The European Council formally approved a major trade agreement with the United States on June 25, completing its internal legislative process. This decision implements the critical tariff commitments agreed upon in the EU-US Joint Statement from August 2025. Under the terms, the European Union will eliminate tariffs on US industrial items and specific agricultural goods. In exchange, the US will place a 15 percent tariff cap on European exports. The swift implementation allows the pact to take effect ahead of the July 4 deadline set by US President Donald Trump, who previously threatened extensive new tariffs.
Strict Safeguards and a Fixed Expiry Date
Although the European Union approved the text, European lawmakers added several protective measures to the final regulations. Most notably, the agreement grants the European Commission specific powers to suspend trade benefits immediately. The EU can trigger this suspension if the US administration fails to fulfill its specific commitments. Furthermore, the European Commission can act if Washington initiates new policy actions that disrupt transatlantic trade or investment flows.
To maintain long-term leverage, the European Parliament also introduced a hard sunset clause for this trade deal. The entire pact will officially expire at the end of 2029 unless both trading blocs explicitly vote to renew it. These regulatory mechanisms highlight Europe’s cautious approach to managing trade relations while safeguarding its core domestic manufacturing sectors.
Unresolved Disputes in Steel and Aluminum Smelting
Despite this legislative breakthrough, deeper trade friction involving industrial metals remains completely unresolved between Brussels and Washington. The two parties continue to clash over technical standards and the long-term status of US metal tariffs. This policy disagreement stems directly from the US decision last June to increase its steel tariffs to 50 percent.
According to data from the European Steel Association (EUROFER), this sharp tariff hike caused European steel exports to the US to drop by one-third. While industrial goods see tariff relief under this new pact, the strategic steel and aluminum smelting sectors remain burdened by these trade barriers. European Commission officials confirmed that tense negotiations are still ongoing to extend the current suspension of reciprocal countermeasures.

Market Impact
○ Impacted Metals: Carbon steel, stainless steel, primary aluminum P1020, aluminum alloys
○ Direction: Mixed
○ Time Horizon: Near-term
○ Affected Industries: Automotive manufacturing, industrial construction, aerospace, logistics
○ Related Price Reports: Stainless Steel Weekly Price Report
○ Watch Item: Monitor the European Commission negotiations regarding the potential extension or escalation of reciprocal steel and aluminum countermeasures before Q3 2026.

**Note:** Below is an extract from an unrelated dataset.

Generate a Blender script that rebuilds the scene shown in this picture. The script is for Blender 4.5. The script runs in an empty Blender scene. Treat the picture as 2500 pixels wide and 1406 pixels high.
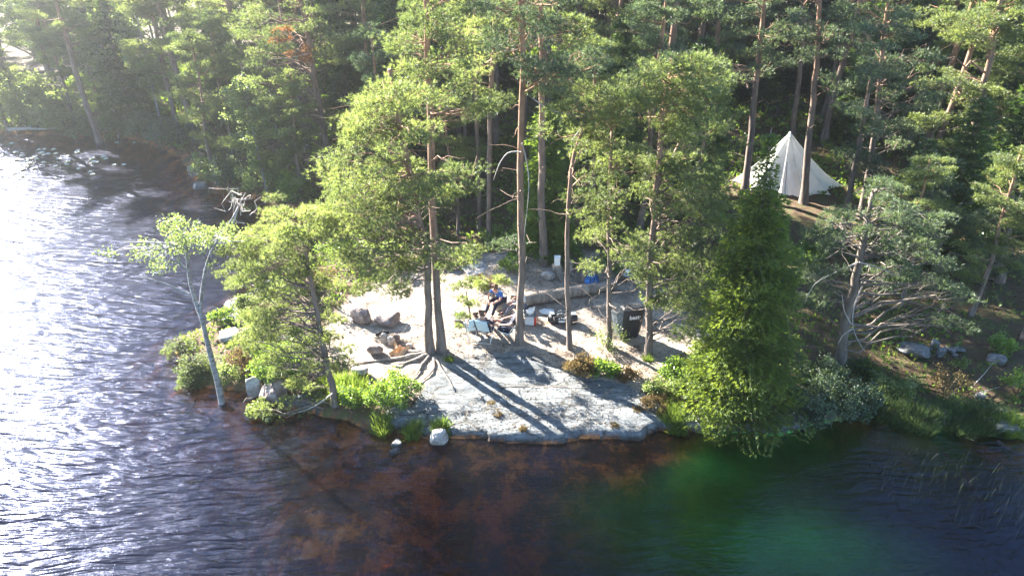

SuperMetalPrice Commentary:
The approval of this trade pact prevents an immediate all-out tariff war, but it fails to resolve the deep structural pain affecting European steelmakers and aluminum smelters. With a 50 percent tariff wall still blocking one-third of traditional EU steel exports to the US, regional mills will face rising domestic inventories. Procurement managers should expect European steel producers to push for stricter defensive quotas inside the EU market to block cheap import diversion from Asian and transatlantic competitors.